Published 04 February 2014

Anthony Crook, fighter pilot, racing driver and owner of Bristol Cars has died, aged 93. Best known in recent years for the way he ran Bristol Cars, nurturing the company’s image for producing finely-crafted, bespoke cars that were aimed at a particular kind of owner.

But Anthony Crook made his name as a racing driver, after deciding to enter motor sport at the age of six. He was educated at Clifton College, Bristol, and harboured his love of fast cars throughout his schooling and higher education at Cambridge, maintaining this passion while serving as a fighter pilot in the Royal Air Force during WW2. He entered racing afterwards, and enjoyed a long and fruitful career that would end seeing him make it – briefly – into Formula 1.

A crash at Goodwood in 1955 saw him decide to retire, but by this time his company, Anthony Crook Motors, was already an established dealer and going from strength to strength. Crook was a fan of Bristol Cars, which he sold alongside Aston Martins, and also had a good relationship with the Chrysler importer in the UK. He took a stake in Bristol Cars in 1960 following parent company Bristol Aircraft Company financial difficulties that led it into partnership with the British Aircraft Corporation.

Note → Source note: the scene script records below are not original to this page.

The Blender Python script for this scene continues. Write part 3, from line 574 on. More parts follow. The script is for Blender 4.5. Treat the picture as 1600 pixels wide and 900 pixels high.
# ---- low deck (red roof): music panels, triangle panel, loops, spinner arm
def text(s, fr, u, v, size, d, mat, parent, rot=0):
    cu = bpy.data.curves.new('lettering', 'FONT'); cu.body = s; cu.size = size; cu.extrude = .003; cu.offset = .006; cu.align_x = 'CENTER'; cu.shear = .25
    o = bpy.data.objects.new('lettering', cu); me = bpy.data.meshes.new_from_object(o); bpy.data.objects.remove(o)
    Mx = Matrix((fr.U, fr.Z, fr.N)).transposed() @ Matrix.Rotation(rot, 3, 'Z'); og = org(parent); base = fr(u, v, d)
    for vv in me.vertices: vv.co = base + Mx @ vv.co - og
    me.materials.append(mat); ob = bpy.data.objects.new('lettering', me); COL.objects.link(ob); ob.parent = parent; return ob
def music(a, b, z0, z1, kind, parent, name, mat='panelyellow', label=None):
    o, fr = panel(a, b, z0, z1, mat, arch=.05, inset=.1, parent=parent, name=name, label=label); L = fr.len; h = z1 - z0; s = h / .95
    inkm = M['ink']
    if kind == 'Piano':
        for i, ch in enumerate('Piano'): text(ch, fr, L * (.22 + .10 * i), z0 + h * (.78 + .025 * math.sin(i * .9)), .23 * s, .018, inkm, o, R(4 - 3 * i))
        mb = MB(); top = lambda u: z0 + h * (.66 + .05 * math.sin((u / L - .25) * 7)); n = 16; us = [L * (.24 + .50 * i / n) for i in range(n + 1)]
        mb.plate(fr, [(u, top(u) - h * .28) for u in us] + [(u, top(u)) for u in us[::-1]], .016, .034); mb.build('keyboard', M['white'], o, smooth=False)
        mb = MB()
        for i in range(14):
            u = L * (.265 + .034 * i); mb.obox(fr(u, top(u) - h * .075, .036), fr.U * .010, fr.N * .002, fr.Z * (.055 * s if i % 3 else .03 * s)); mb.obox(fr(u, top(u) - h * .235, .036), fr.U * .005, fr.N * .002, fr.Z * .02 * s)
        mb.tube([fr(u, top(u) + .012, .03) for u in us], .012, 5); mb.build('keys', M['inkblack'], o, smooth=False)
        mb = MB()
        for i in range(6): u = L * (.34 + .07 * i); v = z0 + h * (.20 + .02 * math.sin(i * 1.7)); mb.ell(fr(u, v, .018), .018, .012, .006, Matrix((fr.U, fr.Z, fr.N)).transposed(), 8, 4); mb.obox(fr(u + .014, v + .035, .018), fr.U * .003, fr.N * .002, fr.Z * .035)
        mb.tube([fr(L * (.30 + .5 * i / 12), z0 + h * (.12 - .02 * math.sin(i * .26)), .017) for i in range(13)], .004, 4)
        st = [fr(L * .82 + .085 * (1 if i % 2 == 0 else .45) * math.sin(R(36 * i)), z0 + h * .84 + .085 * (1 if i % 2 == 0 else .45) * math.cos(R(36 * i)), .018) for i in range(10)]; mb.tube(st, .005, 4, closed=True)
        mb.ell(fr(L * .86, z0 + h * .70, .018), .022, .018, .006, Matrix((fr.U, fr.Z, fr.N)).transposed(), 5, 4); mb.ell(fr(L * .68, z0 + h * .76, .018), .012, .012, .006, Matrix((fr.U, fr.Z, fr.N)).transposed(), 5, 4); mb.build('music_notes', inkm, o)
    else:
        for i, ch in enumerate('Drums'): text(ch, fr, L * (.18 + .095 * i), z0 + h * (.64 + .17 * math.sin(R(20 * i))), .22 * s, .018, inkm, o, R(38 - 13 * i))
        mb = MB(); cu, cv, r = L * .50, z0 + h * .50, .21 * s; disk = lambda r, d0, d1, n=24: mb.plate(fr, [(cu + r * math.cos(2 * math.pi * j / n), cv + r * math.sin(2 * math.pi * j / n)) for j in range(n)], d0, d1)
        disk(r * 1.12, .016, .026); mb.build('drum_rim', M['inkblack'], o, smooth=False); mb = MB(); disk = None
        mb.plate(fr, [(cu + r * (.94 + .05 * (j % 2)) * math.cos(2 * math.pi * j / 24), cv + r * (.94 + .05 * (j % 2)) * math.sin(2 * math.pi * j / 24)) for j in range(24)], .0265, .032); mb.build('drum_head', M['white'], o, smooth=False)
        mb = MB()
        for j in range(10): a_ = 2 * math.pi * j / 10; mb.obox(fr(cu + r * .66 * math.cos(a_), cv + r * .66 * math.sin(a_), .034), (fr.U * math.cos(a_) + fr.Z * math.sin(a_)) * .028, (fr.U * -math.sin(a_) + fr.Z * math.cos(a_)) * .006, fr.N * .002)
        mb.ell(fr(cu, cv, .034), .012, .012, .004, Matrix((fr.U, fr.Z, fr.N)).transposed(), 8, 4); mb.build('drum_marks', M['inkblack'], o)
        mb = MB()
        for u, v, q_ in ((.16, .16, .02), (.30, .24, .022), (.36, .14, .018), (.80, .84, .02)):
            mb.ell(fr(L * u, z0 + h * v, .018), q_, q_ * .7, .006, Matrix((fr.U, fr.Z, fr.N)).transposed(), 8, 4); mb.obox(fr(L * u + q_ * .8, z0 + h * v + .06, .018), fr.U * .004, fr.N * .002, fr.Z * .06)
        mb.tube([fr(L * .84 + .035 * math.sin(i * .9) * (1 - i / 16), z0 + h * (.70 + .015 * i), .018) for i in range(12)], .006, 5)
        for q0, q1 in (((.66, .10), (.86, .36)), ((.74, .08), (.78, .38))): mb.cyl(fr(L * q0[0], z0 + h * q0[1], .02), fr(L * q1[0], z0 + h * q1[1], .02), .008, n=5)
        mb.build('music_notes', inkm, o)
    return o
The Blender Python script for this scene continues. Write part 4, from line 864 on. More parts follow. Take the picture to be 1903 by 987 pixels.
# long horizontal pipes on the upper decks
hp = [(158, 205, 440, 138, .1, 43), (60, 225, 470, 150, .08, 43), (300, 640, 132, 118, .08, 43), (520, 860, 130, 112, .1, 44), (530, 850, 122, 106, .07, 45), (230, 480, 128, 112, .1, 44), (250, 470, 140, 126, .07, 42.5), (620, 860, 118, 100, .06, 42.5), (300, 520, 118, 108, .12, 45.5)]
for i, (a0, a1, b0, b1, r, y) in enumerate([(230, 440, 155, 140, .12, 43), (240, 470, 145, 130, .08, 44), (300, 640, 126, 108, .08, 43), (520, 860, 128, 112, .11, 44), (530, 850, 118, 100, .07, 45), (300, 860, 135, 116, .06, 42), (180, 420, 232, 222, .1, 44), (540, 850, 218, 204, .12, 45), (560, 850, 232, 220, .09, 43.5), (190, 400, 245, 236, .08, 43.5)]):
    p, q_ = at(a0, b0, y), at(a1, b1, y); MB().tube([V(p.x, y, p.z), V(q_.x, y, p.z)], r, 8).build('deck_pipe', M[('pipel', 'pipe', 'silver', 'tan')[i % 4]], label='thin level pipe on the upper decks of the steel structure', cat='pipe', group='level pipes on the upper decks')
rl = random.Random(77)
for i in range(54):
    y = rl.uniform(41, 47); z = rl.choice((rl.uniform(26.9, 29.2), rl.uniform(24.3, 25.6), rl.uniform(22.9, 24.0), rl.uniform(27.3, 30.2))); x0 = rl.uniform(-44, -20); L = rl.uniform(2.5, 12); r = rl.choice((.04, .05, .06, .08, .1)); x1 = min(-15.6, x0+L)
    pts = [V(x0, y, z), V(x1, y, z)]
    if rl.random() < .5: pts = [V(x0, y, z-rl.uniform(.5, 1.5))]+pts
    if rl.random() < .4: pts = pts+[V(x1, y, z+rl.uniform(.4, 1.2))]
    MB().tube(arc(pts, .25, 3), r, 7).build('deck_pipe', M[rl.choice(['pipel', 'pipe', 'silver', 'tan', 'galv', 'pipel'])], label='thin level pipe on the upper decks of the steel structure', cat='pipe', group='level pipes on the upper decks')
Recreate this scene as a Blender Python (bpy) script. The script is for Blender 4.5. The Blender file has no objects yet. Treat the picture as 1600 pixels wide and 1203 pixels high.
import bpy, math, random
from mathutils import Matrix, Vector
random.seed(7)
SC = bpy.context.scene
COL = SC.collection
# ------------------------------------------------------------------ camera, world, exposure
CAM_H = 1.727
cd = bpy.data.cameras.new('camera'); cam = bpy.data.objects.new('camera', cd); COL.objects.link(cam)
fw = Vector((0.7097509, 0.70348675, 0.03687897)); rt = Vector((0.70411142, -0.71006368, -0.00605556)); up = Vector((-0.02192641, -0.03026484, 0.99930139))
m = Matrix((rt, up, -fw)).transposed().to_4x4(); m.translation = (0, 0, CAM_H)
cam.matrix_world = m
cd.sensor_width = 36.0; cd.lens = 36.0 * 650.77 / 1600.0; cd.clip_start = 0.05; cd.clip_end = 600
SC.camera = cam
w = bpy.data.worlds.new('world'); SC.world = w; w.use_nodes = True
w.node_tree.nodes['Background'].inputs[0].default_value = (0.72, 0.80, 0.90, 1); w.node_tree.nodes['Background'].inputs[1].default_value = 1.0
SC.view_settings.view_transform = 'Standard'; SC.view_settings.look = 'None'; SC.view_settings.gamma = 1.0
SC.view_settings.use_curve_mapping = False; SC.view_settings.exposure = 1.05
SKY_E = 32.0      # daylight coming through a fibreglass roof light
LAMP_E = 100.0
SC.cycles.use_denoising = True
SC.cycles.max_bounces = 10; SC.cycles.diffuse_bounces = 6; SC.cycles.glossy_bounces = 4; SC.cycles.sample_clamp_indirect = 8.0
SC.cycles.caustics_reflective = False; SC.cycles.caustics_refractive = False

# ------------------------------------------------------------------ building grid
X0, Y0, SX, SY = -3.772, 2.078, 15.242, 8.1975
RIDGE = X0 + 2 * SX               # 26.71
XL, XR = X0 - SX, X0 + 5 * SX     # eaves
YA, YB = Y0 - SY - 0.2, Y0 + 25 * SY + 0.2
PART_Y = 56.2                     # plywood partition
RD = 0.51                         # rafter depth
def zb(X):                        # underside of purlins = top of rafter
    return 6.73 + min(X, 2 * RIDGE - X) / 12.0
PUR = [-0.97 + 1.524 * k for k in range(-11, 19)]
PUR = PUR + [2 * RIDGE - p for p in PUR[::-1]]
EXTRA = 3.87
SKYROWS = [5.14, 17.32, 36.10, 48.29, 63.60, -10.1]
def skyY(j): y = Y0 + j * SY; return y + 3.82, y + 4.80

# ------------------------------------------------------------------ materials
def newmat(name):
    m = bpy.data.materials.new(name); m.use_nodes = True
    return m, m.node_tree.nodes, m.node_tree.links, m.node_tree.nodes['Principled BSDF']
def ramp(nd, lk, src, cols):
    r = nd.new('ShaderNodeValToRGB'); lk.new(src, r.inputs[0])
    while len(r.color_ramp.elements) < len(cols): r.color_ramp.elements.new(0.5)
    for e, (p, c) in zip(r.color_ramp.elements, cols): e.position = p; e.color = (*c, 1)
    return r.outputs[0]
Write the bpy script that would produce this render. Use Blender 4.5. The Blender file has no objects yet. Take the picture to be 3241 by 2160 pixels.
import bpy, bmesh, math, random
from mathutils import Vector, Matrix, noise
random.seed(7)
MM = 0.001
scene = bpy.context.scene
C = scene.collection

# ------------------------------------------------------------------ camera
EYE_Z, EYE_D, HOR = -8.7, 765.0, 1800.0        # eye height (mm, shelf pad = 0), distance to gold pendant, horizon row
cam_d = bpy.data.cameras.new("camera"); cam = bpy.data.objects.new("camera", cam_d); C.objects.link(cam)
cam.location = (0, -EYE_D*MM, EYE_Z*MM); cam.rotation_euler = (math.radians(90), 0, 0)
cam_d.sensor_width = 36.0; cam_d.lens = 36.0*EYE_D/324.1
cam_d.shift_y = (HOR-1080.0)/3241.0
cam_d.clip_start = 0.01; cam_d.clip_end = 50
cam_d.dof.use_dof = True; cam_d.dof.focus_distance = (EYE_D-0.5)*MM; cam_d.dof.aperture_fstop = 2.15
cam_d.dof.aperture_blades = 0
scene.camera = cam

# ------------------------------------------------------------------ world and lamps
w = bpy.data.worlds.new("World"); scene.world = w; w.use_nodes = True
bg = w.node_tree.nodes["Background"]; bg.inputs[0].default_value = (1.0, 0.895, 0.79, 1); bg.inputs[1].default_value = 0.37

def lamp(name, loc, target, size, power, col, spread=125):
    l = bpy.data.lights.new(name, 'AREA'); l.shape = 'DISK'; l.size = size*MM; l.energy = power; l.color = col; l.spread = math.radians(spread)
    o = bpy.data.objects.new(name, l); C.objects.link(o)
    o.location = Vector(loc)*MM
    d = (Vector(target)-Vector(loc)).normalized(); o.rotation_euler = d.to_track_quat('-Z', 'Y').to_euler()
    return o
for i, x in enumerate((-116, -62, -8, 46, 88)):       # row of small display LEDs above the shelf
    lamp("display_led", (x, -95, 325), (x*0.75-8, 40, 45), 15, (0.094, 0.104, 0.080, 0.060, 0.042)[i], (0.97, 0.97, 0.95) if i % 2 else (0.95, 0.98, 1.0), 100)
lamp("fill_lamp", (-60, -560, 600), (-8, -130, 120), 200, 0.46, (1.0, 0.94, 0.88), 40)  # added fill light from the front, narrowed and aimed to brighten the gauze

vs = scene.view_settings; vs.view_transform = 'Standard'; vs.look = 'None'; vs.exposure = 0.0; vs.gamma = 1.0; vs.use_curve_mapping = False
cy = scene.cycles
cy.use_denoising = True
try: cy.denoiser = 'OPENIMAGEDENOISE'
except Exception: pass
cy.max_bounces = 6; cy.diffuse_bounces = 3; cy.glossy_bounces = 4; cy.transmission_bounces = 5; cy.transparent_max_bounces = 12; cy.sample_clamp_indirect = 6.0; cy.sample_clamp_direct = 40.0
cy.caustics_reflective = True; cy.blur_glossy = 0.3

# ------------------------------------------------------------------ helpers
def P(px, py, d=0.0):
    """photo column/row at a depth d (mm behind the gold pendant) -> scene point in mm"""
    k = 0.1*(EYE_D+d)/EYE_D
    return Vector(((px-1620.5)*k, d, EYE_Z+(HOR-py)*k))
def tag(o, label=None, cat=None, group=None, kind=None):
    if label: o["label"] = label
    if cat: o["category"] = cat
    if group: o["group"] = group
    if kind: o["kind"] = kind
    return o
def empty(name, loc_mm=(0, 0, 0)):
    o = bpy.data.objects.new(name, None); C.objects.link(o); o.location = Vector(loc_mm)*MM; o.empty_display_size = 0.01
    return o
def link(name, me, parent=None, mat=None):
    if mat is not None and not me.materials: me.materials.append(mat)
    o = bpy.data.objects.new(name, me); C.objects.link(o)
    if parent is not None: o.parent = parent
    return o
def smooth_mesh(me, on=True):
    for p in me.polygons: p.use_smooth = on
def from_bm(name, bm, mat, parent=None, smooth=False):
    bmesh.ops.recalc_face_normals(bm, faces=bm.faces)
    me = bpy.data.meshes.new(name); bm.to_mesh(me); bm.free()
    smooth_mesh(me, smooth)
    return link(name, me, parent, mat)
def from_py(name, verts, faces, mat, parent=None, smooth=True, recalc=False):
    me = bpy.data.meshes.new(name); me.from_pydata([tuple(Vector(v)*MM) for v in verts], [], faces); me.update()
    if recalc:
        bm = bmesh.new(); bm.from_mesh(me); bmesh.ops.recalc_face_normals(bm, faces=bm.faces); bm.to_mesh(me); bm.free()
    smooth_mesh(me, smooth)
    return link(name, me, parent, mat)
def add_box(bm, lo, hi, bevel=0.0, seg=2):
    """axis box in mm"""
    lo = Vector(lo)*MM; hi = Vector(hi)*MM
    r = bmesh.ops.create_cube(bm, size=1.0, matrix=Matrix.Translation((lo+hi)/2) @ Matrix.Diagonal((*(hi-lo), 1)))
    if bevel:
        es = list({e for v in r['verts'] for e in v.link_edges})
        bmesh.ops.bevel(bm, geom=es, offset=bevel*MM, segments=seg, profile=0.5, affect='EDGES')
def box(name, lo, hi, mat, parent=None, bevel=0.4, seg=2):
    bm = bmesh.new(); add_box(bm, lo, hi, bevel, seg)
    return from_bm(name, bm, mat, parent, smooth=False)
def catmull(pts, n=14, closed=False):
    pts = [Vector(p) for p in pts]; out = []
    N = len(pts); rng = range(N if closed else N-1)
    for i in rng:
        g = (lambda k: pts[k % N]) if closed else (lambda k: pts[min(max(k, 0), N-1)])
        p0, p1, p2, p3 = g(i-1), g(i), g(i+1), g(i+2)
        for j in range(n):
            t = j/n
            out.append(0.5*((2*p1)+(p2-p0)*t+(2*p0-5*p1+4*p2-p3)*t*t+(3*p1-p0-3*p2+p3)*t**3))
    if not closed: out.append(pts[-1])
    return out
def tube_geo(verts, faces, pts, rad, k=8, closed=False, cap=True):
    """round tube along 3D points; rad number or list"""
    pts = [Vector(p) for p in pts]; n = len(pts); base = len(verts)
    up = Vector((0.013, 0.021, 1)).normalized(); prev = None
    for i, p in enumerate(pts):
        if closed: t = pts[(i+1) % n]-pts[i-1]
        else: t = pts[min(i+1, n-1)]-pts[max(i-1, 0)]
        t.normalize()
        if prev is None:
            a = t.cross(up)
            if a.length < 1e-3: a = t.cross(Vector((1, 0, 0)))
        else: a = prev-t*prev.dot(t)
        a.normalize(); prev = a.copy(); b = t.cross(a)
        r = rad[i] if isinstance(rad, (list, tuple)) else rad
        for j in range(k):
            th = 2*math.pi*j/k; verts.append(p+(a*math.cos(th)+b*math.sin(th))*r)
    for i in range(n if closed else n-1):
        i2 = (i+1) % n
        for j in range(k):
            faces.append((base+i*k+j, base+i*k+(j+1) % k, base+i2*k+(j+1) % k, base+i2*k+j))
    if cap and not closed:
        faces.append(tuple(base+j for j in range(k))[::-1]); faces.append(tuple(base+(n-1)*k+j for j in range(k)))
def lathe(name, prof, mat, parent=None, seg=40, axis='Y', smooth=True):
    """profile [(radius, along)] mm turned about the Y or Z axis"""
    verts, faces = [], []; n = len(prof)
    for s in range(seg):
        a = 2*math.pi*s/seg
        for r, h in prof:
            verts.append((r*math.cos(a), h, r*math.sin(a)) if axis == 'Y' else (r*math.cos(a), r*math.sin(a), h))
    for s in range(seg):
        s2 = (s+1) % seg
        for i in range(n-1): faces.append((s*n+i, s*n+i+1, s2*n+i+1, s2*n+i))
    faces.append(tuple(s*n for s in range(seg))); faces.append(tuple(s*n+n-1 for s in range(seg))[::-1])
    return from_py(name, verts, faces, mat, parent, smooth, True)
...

Crook was instrumental in assisting the deal with Chrysler that saw the elegant straight-six powered Bristol 406 transformed into the effortless V8 powered 407. From there, Bristol Cars enjoyed an unbroken bloodline through to the final Blenheim, built in 2011. Crook became the sole proprietor of Bristol Cars in 1973, and remained in charge until 1997, when he sold a 50% stake in the company, before handing over financial control in 2001. Between then and 2007, when he was forced out, he remained as the managing director, working out of the iconic Kensington showrooms.

He will forever be remembered for being singular, an indomitable character that chased off journalists and undesirable customers – but when we questioned him on this, among other things, in 2010 he smiled, saying that these rumours couldn’t be further from the truth. He remained as sharp as a tack and consummately charming, despite the illness that beset him in his later years. He was also as quick-witted and mercurial as ever in defending his time and actions at the helm of Bristol Cars.

His legacy will be his range of V8 powered Bristols, such as the elegant 603 (below), which are effortless to drive, beautifully made, and perfectly matched for their owners about town. They reflect his visionary leadership of a company that defines class so perfectly -  and the automotive world’s a less colourful place without his individual presence.